Michael Lewis
Former Clean Air and Water Advocate, Environment Texas
Former Clean Air and Water Advocate, Environment Texas
This article is part of a series highlighting the science on how global warming is impacting Texas, the largest sources of pollution, solutions for cutting emissions to avoid the worst impacts of climate change, and steps for adapting to those climate changes which are now inevitable.
Read our full report HERE.
According to the U.N. Intergovernmental Panel on Climate Change (IPCC), carbon capture and storage and carbon dioxide removal strategies may be necessary to fully decarbonize.

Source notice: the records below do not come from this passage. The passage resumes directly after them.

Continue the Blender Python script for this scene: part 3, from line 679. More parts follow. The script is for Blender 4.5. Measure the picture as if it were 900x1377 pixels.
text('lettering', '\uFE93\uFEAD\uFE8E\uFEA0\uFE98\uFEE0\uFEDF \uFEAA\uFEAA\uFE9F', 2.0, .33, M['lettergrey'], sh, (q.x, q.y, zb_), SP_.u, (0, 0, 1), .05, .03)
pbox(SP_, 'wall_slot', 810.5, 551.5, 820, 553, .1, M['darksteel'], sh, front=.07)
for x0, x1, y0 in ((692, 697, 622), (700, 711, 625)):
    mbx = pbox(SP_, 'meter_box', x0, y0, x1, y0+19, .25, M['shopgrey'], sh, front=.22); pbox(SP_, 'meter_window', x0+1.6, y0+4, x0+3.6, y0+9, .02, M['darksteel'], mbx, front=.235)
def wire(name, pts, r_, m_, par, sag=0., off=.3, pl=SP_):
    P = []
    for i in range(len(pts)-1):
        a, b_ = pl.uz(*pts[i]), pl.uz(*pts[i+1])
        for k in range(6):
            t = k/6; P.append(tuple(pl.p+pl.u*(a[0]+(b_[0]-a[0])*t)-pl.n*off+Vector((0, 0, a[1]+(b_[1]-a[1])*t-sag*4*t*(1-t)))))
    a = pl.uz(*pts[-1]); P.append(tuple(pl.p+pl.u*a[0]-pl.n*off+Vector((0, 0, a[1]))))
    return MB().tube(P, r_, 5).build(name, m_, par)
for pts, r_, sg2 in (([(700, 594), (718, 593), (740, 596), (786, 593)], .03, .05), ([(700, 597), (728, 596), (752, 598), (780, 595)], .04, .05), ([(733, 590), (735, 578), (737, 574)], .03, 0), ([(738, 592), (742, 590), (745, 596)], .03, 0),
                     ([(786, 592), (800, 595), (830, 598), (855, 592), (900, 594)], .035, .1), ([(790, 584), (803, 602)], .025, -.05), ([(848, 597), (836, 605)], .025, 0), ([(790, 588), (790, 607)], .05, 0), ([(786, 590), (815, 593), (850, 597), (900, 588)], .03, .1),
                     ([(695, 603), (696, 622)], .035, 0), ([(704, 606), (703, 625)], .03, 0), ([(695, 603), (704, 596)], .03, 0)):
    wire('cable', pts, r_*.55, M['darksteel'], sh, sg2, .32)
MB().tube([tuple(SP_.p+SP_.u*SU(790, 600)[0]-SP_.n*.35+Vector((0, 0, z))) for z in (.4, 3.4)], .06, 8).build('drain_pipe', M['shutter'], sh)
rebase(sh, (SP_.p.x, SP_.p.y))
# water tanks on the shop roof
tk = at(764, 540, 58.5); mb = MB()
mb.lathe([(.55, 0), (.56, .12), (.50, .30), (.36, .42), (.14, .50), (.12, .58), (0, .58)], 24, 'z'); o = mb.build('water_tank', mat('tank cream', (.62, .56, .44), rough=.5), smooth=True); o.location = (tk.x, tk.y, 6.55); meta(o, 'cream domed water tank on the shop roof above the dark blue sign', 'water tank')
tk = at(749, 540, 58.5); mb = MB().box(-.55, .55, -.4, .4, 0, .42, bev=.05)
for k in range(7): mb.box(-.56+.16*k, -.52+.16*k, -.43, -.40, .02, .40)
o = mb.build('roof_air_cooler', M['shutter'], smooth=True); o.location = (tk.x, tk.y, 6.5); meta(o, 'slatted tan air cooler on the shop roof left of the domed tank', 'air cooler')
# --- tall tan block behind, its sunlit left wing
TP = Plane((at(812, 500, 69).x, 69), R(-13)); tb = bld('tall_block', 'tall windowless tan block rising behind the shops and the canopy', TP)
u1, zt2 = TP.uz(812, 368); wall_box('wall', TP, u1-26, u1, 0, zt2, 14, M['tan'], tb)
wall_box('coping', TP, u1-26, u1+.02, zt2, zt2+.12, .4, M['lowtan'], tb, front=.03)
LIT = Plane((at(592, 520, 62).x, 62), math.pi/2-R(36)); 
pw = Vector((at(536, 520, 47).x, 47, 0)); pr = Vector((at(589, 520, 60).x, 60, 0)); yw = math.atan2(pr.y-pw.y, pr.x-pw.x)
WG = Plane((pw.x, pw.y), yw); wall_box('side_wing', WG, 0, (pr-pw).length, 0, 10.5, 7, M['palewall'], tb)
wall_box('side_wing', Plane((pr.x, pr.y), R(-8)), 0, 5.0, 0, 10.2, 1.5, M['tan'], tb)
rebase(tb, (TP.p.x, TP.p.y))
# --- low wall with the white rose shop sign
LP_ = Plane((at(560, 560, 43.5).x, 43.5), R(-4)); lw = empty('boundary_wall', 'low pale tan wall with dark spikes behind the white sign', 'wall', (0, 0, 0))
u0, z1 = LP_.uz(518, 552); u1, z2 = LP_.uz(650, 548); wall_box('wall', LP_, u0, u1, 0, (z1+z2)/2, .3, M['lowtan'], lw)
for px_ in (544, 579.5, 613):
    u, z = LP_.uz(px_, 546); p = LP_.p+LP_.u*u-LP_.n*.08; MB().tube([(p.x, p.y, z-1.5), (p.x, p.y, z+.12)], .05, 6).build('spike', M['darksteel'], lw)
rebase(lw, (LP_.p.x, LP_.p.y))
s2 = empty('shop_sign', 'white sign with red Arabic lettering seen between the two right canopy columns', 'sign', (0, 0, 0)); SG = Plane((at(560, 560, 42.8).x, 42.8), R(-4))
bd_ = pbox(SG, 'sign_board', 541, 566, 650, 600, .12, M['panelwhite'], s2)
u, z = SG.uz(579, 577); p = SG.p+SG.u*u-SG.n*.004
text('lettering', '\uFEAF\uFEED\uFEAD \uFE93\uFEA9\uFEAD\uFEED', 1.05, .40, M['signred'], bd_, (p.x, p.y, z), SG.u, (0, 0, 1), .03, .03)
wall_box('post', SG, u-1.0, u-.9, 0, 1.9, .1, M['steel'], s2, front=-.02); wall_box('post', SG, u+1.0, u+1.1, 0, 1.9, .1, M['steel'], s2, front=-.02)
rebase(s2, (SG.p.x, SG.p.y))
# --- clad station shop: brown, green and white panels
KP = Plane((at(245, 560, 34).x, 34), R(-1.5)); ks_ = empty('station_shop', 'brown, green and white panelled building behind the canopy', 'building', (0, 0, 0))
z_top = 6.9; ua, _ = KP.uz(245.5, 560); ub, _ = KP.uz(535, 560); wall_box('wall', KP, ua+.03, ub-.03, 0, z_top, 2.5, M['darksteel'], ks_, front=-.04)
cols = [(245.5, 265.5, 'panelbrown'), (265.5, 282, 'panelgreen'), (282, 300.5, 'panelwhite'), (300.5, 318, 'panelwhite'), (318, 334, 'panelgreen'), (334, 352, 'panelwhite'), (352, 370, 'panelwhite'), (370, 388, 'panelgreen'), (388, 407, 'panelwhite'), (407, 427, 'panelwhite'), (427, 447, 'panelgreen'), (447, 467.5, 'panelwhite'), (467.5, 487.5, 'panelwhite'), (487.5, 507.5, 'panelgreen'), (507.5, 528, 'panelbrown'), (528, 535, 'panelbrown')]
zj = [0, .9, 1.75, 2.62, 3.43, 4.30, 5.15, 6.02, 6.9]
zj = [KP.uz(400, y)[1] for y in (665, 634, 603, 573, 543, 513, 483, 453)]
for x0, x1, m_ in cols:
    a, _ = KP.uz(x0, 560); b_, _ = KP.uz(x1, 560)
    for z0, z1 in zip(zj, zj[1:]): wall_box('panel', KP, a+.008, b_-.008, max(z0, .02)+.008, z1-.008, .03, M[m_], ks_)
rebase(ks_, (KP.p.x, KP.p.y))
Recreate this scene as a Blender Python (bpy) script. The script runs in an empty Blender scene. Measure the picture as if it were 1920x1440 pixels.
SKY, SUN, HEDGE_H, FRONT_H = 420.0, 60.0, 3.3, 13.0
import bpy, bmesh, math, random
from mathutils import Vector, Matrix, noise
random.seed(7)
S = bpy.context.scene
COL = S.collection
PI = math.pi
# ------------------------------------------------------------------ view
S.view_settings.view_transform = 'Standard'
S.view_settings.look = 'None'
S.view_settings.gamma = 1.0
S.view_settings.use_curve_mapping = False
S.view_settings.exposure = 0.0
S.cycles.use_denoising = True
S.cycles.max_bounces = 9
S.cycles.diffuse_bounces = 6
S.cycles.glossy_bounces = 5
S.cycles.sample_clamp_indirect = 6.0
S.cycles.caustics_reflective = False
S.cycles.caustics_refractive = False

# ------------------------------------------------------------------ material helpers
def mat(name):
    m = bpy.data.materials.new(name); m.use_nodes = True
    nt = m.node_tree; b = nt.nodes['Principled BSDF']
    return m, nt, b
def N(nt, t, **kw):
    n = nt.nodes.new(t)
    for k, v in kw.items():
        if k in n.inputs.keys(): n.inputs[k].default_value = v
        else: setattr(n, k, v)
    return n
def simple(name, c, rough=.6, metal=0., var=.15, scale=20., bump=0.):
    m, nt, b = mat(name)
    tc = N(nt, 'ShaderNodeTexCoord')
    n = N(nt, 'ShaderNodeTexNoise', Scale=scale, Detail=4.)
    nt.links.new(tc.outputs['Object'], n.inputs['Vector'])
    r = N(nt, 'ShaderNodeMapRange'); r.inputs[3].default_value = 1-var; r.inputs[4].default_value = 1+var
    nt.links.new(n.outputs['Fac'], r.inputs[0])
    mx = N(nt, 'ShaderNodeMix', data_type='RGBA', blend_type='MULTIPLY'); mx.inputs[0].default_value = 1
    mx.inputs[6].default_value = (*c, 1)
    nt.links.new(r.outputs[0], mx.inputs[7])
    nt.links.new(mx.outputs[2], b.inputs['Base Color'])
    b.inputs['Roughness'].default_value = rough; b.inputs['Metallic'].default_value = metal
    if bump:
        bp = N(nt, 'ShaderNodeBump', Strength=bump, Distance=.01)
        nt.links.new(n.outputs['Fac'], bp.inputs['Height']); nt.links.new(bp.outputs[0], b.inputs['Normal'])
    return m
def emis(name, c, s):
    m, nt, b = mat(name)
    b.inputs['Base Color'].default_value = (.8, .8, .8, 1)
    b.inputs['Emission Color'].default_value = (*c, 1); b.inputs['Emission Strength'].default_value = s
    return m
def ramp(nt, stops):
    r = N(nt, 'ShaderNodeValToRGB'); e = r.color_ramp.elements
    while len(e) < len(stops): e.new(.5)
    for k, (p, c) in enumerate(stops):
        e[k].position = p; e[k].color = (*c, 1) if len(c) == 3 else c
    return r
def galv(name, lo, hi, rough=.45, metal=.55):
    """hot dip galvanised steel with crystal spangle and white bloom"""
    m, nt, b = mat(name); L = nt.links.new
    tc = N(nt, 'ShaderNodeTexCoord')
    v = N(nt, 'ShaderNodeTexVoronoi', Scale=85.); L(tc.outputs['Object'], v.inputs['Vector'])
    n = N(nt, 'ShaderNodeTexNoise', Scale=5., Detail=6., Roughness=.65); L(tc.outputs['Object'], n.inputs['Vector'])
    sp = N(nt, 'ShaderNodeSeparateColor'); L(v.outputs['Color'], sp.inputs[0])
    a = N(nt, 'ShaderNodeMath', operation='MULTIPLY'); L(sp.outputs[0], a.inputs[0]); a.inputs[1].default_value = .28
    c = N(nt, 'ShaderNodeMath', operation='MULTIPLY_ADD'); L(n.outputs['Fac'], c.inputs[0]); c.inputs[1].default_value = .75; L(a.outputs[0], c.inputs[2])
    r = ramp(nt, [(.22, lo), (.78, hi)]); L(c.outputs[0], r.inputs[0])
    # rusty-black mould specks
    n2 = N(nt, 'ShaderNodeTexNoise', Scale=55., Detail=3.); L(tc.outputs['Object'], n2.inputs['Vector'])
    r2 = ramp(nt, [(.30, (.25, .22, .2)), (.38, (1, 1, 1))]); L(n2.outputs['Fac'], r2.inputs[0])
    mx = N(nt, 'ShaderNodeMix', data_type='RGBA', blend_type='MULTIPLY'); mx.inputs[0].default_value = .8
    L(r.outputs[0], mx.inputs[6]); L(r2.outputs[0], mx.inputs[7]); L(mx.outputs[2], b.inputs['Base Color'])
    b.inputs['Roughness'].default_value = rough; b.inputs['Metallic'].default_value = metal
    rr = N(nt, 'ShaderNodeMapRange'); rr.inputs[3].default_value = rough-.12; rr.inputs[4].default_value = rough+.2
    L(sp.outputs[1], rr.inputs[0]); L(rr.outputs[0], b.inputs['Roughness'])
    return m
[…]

Carbon capture is a process that captures carbon dioxide emissions from factory smokestacks and stores it deep underground into geological formations so it will not enter the atmosphere. Carbon Dioxide Removal (CDR), on the other hand, refers to approaches that remove carbon dioxide directly from the atmosphere, including natural solutions such as soil carbon sequestration, reforestation, and ocean-based methods and technological approaches such as Direct Air Capture (DAC).
While the technology is promising, we have a number of concerns about the current state of the technology and move to adoption. Any underground, including under the ocean floor, carbon sequestration should be permitted only after being proven to be safe; when energy- and cost-effective compared with other greenhouse gas reduction strategies; and if it has minimal impacts on the environment. Facilities that sequester carbon must be strictly regulated for safety.
Texas’ Railroad Commission (RRC) which oversees the gas and oil industry in Texas, has applied to the EPA for sole regulatory authority over the carbon capture permitting process in Texas. Given the RRC’s poor track record of regulating the oil and gas industry that authority would be a cause for concern.
Carbon capture and storage may also enable further consumption or production of fossil fuels that encourage the combustion of unsustainably sourced biomass, or that result in the creation of synthetic fuels that emit greenhouse gases to the atmosphere and should be rejected.
For example, Occidental Petroleum, its subsidiary 1PointFive, and climate tech company Carbon Engineering broke ground this year on a large-scale Direct Air Capture plant in Ector County, Texas. Occidental plans to use some of the captured carbon in a process called enhanced oil recovery, which extracts hard-to-reach oil reserves by shooting CO2 into the ground saying that “while that takes CO2 out of the air and stuffs it underground, it still leads to more polluting fossil fuels.” Occidental has also leased 106,000 acres within the historic King Ranch in South Texas for Direct Air Capture, but not for enhanced oil recovery. Instead, the company will “sell credits from the carbon removal project to other companies looking to reach net-zero emissions goals.”
While carbon capture may soon end up being an excellent tool in fighting climate change, the issue around it must first be addressed.